Readers who love the series may want to hunt down the adult/YA spin-off cat duology: The Book of Night With Moon and To Visit the Queen.

And if you’re not aware, there’s an entire website devoted to all the background information about the books and the characters within them that can be found here: The Errantry Concordance: The Online Encyclopedia of the Young Wizards Universe

You can also see my discussion regarding the different covers this book has had here: Art Interlude:So You Want to Be a Wizard.

Comments welcome!


About Stephanie Whelan

I'm a children's librarian with a life-long love of all things science fiction and fantasy.

Posted on July 28, 2014, in Flashback Fridays, General Posts and tagged , , , , , , , , , , . Bookmark the permalink. 5 Comments.

  1. I don’t know why this series isn’t more famous. I always forget how much I love it until I read a bit again– or even when Diane Duane posts a little snippet of side story on her Tumblr– and suddenly I’m all teary-eyed with love!

    It’s also (judging by your blog name, I guess you also appreciate this) probably the closest read-alike to Madeleine L’Engle’s Time books that I’ve ever found!

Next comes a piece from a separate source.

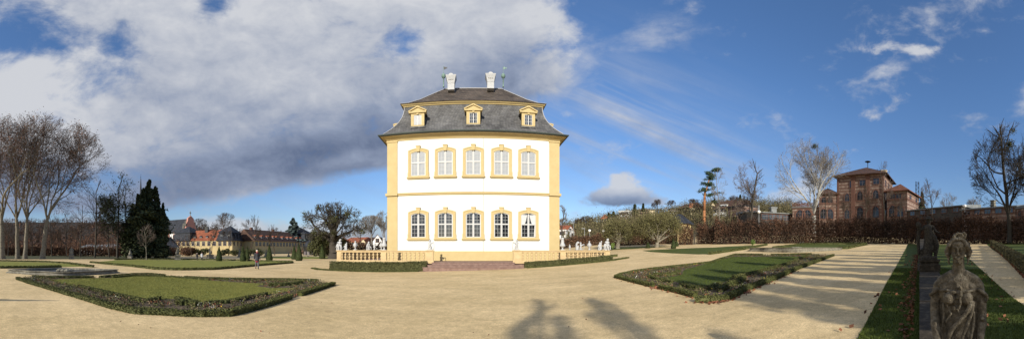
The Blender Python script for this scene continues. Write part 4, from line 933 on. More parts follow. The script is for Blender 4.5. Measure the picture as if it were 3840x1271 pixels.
put_copy(T1,300,74,965,'bare tree close to the right of the curved plane trunk',.72,1.2,gL)
put_copy(T1,250,78,963,'small thin bare tree behind the kneeling garden statue',.62,2.4,gL)
put_copy(T1,410,72,966,'bare tree just left of the dark mistletoe tree',.8,3.1,gL)
put_copy(T1,195,80,963,'dim bare tree right behind the curved plane trunk',.66,4.1,gL)
put_copy(T1,120,85,962,'dim bare tree seen between the plane trunks',.6,5.1,gL)
put_copy(T1,30,84,962,'dim bare tree behind the leaning plane trunk',.6,5.9,gL)
T2=put_bare(bare(22,17.5,.26,4.6,.85,maxn=4200,wob=.18,ht=.2),440,66,966,'dark knotty tree with mistletoe beside the big conifer',leafm=M['conifer'],leafn=3000,leafs=.13,seed=3,group=None,name='mistletoe_tree')
put_copy(T2,478,70,966,'dark crooked tree half merged with the big conifer',.92,2.0)
T3=put_bare(bare(23,5.2,.07,1.6,.6,maxn=1200,lv=4),549,52,966,'young tree with pale stem in front of the big conifer','bark_plane','twig_plane')
gC='bare trees along the yellow range'
T4=put_bare(bare(24,9,.12,2.3,.5,maxn=1800,lv=4),795,88,956,'bare sapling before the lit yellow wall',group=gC,bm_='bark_brown')
put_copy(T4,940,92,957,'thin bare tree before the dark red roof, left half',1.35,1.3,gC)
put_copy(T4,857,90,957,'bare young tree beside the mid pavilion corner',.9,2.3,gC)
put_copy(T4,1030,96,957,'thin bare tree before the middle of the long dark range',1.05,4.3,gC)
put_copy(T4,718,84,958,'thin bare sapling near the two distant walkers',.7,4.9,gC)
T5=put_bare(bare(25,12,.3,6.0,.8,maxn=5000,minr=.03),700,190,905,'round bare crown far behind the orange roof, left of its chimney','bark_brown','bark_brown')
T5.location.z=zz(905,190); 
put_copy(T5,750,200,900,'round bare crown behind the orange roof, beside the chimney',1.1,1.7)
put_copy(T5,845,185,905,'round bare crown behind the mid pavilion',1.35,2.7)
# old gnarled tree left of the terrace
x,y=pa(1252,60); sk=Sk(31,(0,0,6.3,6.4,4.4),6500); sk.seg(Vector((0,0,-.5)),Vector((.1,0,1)),1.5,1.05,0); sk.seg(Vector((.1,0,1)),Vector((-.3,0,3)),1.05,.75,0)
sk.hold=True
for j in range(6):
    a=2*PI*j/6+.4; th=.35+.5*sk.r.random(); sk.grow(Vector((-.3,0,2.8)),Vector((math.cos(a)*math.sin(th),math.sin(a)*math.sin(th),math.cos(th))),.46,5.4,1,5,.85,.01,.26,3.9,.15,.035)
sk.run()
rng=np.random.default_rng(5); ex=[]
ce=sk.arr(lambda l:l in(2,3))[1]; pick=ce[rng.integers(0,len(ce),16)]
for c in pick: ex.append(leaves(c+rng.normal(size=(130,3))*.28,.09,rng))
OLD=make_tree('old_tree',sk,M['bark'],M['bark'],3,'gnarled old tree with mistletoe balls left of the terrace','tree',(x,y,-.1),leafm=M['mistletoe'],leafn=500,leafs=.10,seed=6,extra=ex)
# big conifer and spruce
def conifer(name,X,d,ybase,ytop,w,m,label,seed,n=9000,size=.28,shape='cone',trunkm='bark',low=.08,cat_='tree',tiers=26,gap=.0,droop=-.12,group=None):
    x,y=pa(X,d); z0=zz(ybase,d); H=zz(ytop,d)-z0; rw=w/2/F*d; rng=np.random.default_rng(seed); t=empty(name,(x,y,z0),0,label,cat_,group)
    mb=MB(); mb.lathe([(rw*.09+.1,-.3),(rw*.06+.05,H*.5),(.03,H)],8); mb.obj('trunk',M[trunkm],t,smooth=True)
    P=[]; br0=[];br1=[]
    for k in range(tiers):
        f=low+(1-low)*(k+.5)/tiers; 
        R_=rw*(1-f)**.8 if shape=='cone' else rw*(min(1,(1.05-f)*1.9))*(.75+.25*math.sin(f*9+seed))
        nb=max(5,int(9*(1-f))+4)
        for b in range(nb):
            a=rng.random()*2*PI; L=R_*((.72+.4*rng.random()) if shape=='cone' else (.45+.75*rng.random()*(.7+.5*math.sin(a*2+f*11+seed)))); h=H*f+rng.normal()*H*.01; mcount=max(6,int(n/(tiers*nb)))
            tt=rng.random(mcount)**.6; sp=L*.16
            P.append(np.column_stack([math.cos(a)*tt*L+rng.normal(size=mcount)*sp,math.sin(a)*tt*L+rng.normal(size=mcount)*sp,h+tt*L*droop+tt*tt*L*.12+rng.normal(size=mcount)*H/tiers*.28]))
            br0.append((0,0,h)); br1.append((math.cos(a)*L*.9,math.sin(a)*L*.9,h+L*droop*.8))
    V,Q=leaves(np.concatenate(P),size,rng,flat=.4); V2,Q2=tubes(br0,br1,[.05]*len(br0),[.015]*len(br0),3); mi=[0]*len(Q)+[1]*len(Q2); V,Q=cat([(V,Q),(V2,Q2)])
    link('crown',npmesh('crown',V,Q,[M[m],M['bark']],mi),t); return t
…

    • It does have some close kindred to L’Engle’s books, doesn’t it? The books may have never gotten the fame of some of the hot shot authors around, but they have had incredible longevity. There are few enough authors who manage to stay firmly on the shelves over that span of time.

  2. I love this book, too! I think it was the first good book I found in my new town’s tiny library after we moved in 7th grade. I never made it past about four books, though… maybe time to fix that!